Lo único “anormal” en Chavela resultaba ahora que, en un largo proceso de depuración y con una limitada cantidad de recursos, había logrado convertir sus penas en un tapiz sobre el que extendía un puñado de canciones, que presentaba al público invitando a la catarsis, en una demostración de que algunos grandes artistas pueden iluminar aspectos recónditos de la condición humana, aliviando con ello la carga de sus pesares.
Las cineastas Catherine Gund y Daresha Kyi, interesadas sobre todo en el tema de la sexualidad de Chavela, generaron o encontraron notables testimonios en torno a su figura como inspiradora de muchas otras mujeres lesbianas, en un documental que desde hace unos meses está disponible en Nextflix y que incluso la muestra hacia el final-final, desplazándose en silla de ruedas.

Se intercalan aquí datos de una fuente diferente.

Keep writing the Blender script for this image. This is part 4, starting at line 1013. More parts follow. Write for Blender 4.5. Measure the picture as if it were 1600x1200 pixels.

Chavela puede verse, también, como un homenaje a los misterios de una personalidad turbulenta y conflictuada, que marcó a fuego un repertorio: escuchar sus versiones de “Nosotros”, “Macorina”, “Volver, volver”, “Piensa en mí”, “Canción de las simples cosas” o “Adoro” resulta, sin dudas, un viaje guiado, e intenso, rumbo a los jardines de la desolación.